Arthur Butterworth, composer, conductor and trumpeter, born 4 August 1923; died 20 November 2014
Tim Reynish, January 2015
Arthur Butterworth, who died in November aged ninety one, was a wonderful all-round musician, composer, conductor and trumpeter. Born near Manchester, he joined the local choir, studied trumpet and cornet and joined the prestigious Besses oath Barn Band in 1939, three years later enlisting in the forces and seeing service in North Africa. In 1947 he began studies at the Royal Manchester College of Music with Richard Hall, whose other students included Harrison Birtwistle, Peter Maxwell Davies, Alexander Goehr and Hohn Ogden, but Butterworth had no sympathy with the avant garde, instead drew his inspiration from the lonely Yorkshire Dales and the Lake District, and from the music of Nielsen and Sibelius. He left College early and joined the Royal Scottish Symphony Orchestra where he had his first experiences of conducting. He wrote to me a little time ago about a recording he made with the RSNO of his Fourth Symphony and the Viola Concerto:
My interests, frankly, have more or less turned to chamber music in recent times. However, during the summer I went to conduct the RSNO. Way back in the early 1950's when I was 2nd trumpet in the then SNO, I acted as unofficial 'dogsbody' assistant/apprentice conductor, first to Walter Susskind and then to Karl Rankl. The last public concert I conducted was in April 1954 (shortly afterwards I came back to Manchester to join the Hall). As you know my fortunes then revolved more round composition than conducting. So it has been fifty-four years since last I conducted the (now) RSNO. It was most satisfying to go back to Glasgow to conduct again.
A recent review of this recording will give you a flavour of the man and his music:
If modern English symphonies, like those by Tippett, Arnold, and Rubbra, are already on heavy rotation in your iPod, then you might consider the two symphonies on this two-disc set by Arthur Butterworth: his First from 1957 conducted by John Barbirolli and his Fourth from 1986 led by the composer. Like his Viola Concerto from 1992 (also included here), Butterworth's symphonies are written in a decidedly conservative harmonic idiom and a thoroughly romantic style, with big-hearted melodies and ardent perorations.
With over one hundred works to his name, many of them symphonies and concerti, it is sad that he rarely got involved with the wind orchestra, though in the early days of BASBWE he was one of the first composers I invited to write for us. The result was the magnificent, brooding, dark Tundra, premiered at a BASBWE Conference at the RNCM in 1984.

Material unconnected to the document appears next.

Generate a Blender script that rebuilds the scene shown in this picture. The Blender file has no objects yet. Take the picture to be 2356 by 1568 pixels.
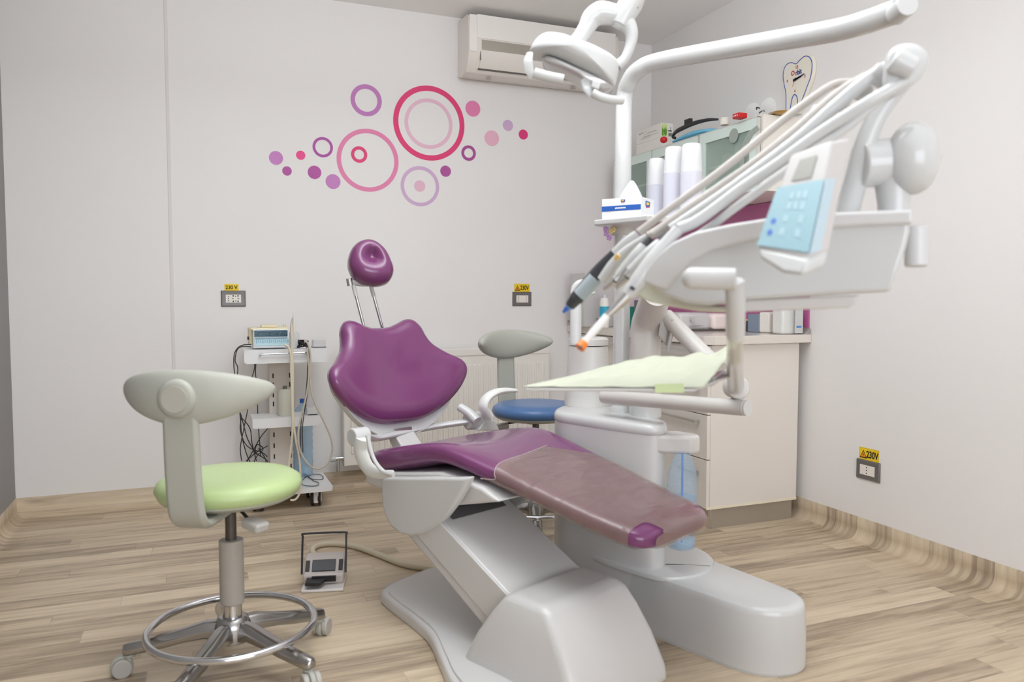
import bpy, bmesh, math, random
from mathutils import Vector, Matrix
R = math.radians
random.seed(7)
S = bpy.context.scene
col = S.collection

# ------------------------------------------------------------------ camera
CAM = Vector((-2.88291, -4.61080, 1.14))
YAW, PITCH, ROLL, FPX = 0.384938, -0.0573933, 0.00122309, 1789.3
_d = Vector((math.sin(YAW)*math.cos(PITCH), math.cos(YAW)*math.cos(PITCH), math.sin(PITCH)))
_r = Vector((math.cos(YAW), -math.sin(YAW), 0)); _u = _r.cross(_d)
_r2 = _r*math.cos(ROLL)+_u*math.sin(ROLL); _u2 = -_r*math.sin(ROLL)+_u*math.cos(ROLL)
cd = bpy.data.cameras.new('camera'); cam = bpy.data.objects.new('camera', cd); col.objects.link(cam)
m3 = Matrix((_r2, _u2, -_d)).transposed()
cam.matrix_world = Matrix.Translation(CAM) @ m3.to_4x4()
cd.sensor_width = 36; cd.lens = FPX/2356*36; cd.clip_start = .05
cd.dof.use_dof = True; cd.dof.focus_distance = 3.7; cd.dof.aperture_fstop = 3.0
S.camera = cam

# ------------------------------------------------------------------ world, lights, exposure
H = 2.83; XL = -3.765; YF = -7.2
w = bpy.data.worlds.new('world'); S.world = w; w.use_nodes = True
w.node_tree.nodes['Background'].inputs[0].default_value = (.8, .88, 1, 1)
w.node_tree.nodes['Background'].inputs[1].default_value = .3
def area(name, loc, rot, sx, sy, power, colr=(1, .97, .94)):
    l = bpy.data.lights.new(name, 'AREA'); l.shape = 'RECTANGLE'; l.size = sx; l.size_y = sy; l.energy = power; l.color = colr
    o = bpy.data.objects.new(name, l); o.location = loc; o.rotation_euler = rot; col.objects.link(o); return o
area('ceiling_light', (-2.15, -3.0, H-.02), (0, 0, 0), 2.6, 4.0, 15, (.89, .95, 1))
area('added_ceiling_fill', (-2.1, -2.75, 2.32), (R(180), 0, 0), .6, 1.8, 62, (.89, .95, 1))  # unseen upward fill, added to brighten the ceiling
area('window_light', (-2.3, YF+.08, 1.5), (R(90), 0, 0), 3.0, 1.9, 74, (.87, .94, 1.04))
S.view_settings.view_transform = 'Standard'; S.view_settings.look = 'None'
S.view_settings.exposure = 0.2; S.view_settings.gamma = 1
S.cycles.max_bounces = 10; S.cycles.diffuse_bounces = 6; S.cycles.transparent_max_bounces = 16
S.cycles.caustics_reflective = False; S.cycles.caustics_refractive = False

# ------------------------------------------------------------------ measuring helpers
def ray(px, py): return _d + _r2*((px-1178)/FPX) - _u2*((py-784)/FPX)
def on(ax, v, px, py):
    k = ray(px, py); return CAM + k*((v-CAM[ax])/k[ax])
def X(v, px, py): return on(0, v, px, py)
def Y(v, px, py): return on(1, v, px, py)
def Z(v, px, py): return on(2, v, px, py)
def D(dep, px, py): return CAM + ray(px, py)*dep
def plane(A, n, px, py):
    k = ray(px, py); return CAM + k*((A-CAM).dot(n)/k.dot(n))

# ------------------------------------------------------------------ materials
def lin(c):
    c = c/255
    return c/12.92 if c <= .04045 else ((c+.055)/1.055)**2.4
MATS = {}
def mat(name, rgb=(200, 200, 200), rough=.5, metal=0, alpha=1, trans=0, coat=0, emit=None, bump=None, ior=1.45, spec=.5):
    if name in MATS: return MATS[name]
    m = bpy.data.materials.new(name); m.use_nodes = True; nt = m.node_tree; b = nt.nodes['Principled BSDF']
    b.inputs['Base Color'].default_value = (*[lin(c) for c in rgb], 1)
    b.inputs['Roughness'].default_value = rough; b.inputs['Metallic'].default_value = metal
    b.inputs['Alpha'].default_value = alpha; b.inputs['Transmission Weight'].default_value = trans
    b.inputs['Coat Weight'].default_value = coat; b.inputs['IOR'].default_value = ior
    b.inputs['Specular IOR Level'].default_value = spec
    if emit: b.inputs['Emission Color'].default_value = (*[lin(c) for c in emit[0]], 1); b.inputs['Emission Strength'].default_value = emit[1]
    if bump:
        tc = nt.nodes.new('ShaderNodeTexCoord'); n = nt.nodes.new('ShaderNodeTexNoise'); n.inputs['Scale'].default_value = bump[0]; n.inputs['Detail'].default_value = 3
        bp = nt.nodes.new('ShaderNodeBump'); bp.inputs['Strength'].default_value = bump[1]; bp.inputs['Distance'].default_value = bump[2] if len(bump) > 2 else .002
        if len(bump) > 3:
            mp = nt.nodes.new('ShaderNodeMapping'); mp.inputs['Scale'].default_value = bump[3]; nt.links.new(tc.outputs['Object'], mp.inputs[0]); nt.links.new(mp.outputs[0], n.inputs['Vector'])
        else: nt.links.new(tc.outputs['Object'], n.inputs['Vector'])
        nt.links.new(n.outputs['Fac'], bp.inputs['Height']); nt.links.new(bp.outputs[0], b.inputs['Normal'])
    MATS[name] = m; return m
WALL = mat('wall_paint', (233, 230, 228), .85, bump=(90, .04))
CEIL = mat('ceiling_paint', (238, 236, 234), .9)
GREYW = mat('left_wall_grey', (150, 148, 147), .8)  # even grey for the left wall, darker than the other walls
WHITE = mat('white_plastic', (202, 202, 201), .2, coat=.2)
WHITE2 = mat('white_enamel', (202, 200, 198), .28, coat=.15)
GREYP = mat('warm_white_plastic', (202, 198, 193), .35)
PURPLE = mat('purple_vinyl', (116, 58, 104), .22, coat=.4)
STOOLG = mat('stool_grey_plastic', (172, 172, 162), .5)
SLEEVE = mat('sleeve_grey', (170, 164, 155), .5)
GREEN = mat('green_vinyl', (180, 200, 142), .32)
BLUE = mat('blue_vinyl', (78, 112, 160), .3)
CHROME = mat('chrome', (205, 205, 208), .12, 1)
STEEL = mat('brushed_steel', (205, 203, 200), .32, 1)
ALU = mat('cast_aluminium', (170, 168, 166), .25, 1)
BLACK = mat('black_plastic', (38, 36, 38), .4)
DARK = mat('dark_grey_plastic', (66, 66, 70), .4)
CREAM = mat('cream_rubber', (222, 212, 190), .5)
GLOSSW = mat('white_gloss_panel', (226, 219, 211), .2, coat=.3)
EDGE = mat('cream_edge_band', (232, 222, 200), .4)
HOSE = mat('ivory_hose', (196, 190, 184), .4)
WBLUE = mat('blue_pet', (160, 205, 235), .1, alpha=.4, spec=.8)
LABELY = mat('yellow_label', (240, 205, 30), .5)
INK = mat('black_ink', (25, 22, 22), .6)
RED = mat('red_plastic', (200, 30, 35), .4)
YEL = mat('yellow_plastic', (240, 205, 60), .45)
BLUEP = mat('print_blue', (45, 95, 180), .5)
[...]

If you enjoy the music of Sibelius, you will enjoy working on this piece, and his earlier work for wind or brass, Winter Words.
Borean Suite, Tundra (1984) - Arthur Butterworth
Published by Vanderbeek and Imrie
- Aurora Borealis (Winter)
- The Melting of the Ice (Spring)
- Midnight Sun (Summer)
- Reindeer Run (Autumn)
Arthur Butterworth's Borean Suite, Tundra was commissioned by BASBWE and first performed at the RNCM on 4th November, 1984, by the ILEA Youth Symphonic Band conductor Christopher Morgan.
The composer wrote:
It is scored for a large wind ensemble. Dark colours are all pervasive, the programmatic element is strongly present. Remote and mysterious, secretive and forbidding lie the vast impenetrable forests of the far northlands; the Taiga, silent and uninhabited, the legendary domain of Tapio, the ancient forest deity. Further still, even more remote, the secret haunt of arctic foxes, the lair of wolves, wandering reindeer and the fearsome snowy owl, a hostile land of chilling desolation and permafrost stretches the tundra, where for some short weeks in summer the sun brings perpetual daylight and the earth brings forth a riotous abandon of colour and frenzied life until the relentless and inexorable return of the snow, the darkness and the cold.
The language is unashamedly that of the early twentieth century symphonists, more particularly of Sibelius. Pithy phrases build energetically over long pedal points, massive blocks of harmony sidestep and overlap, all with a powerful grasp of tonality underlying the texture. The result is a serious addition to the neglected symphonic repertoire for wind ensemble.
His earlier work for wind orchestra is Winter Words, originally scored for brass in 1978, and later re-arranged for wind and published by Molenaar. In 1985 he wrote a march for the RNCM Mancunian Way which remains in manuscript and was premiered at the 1985 Conference.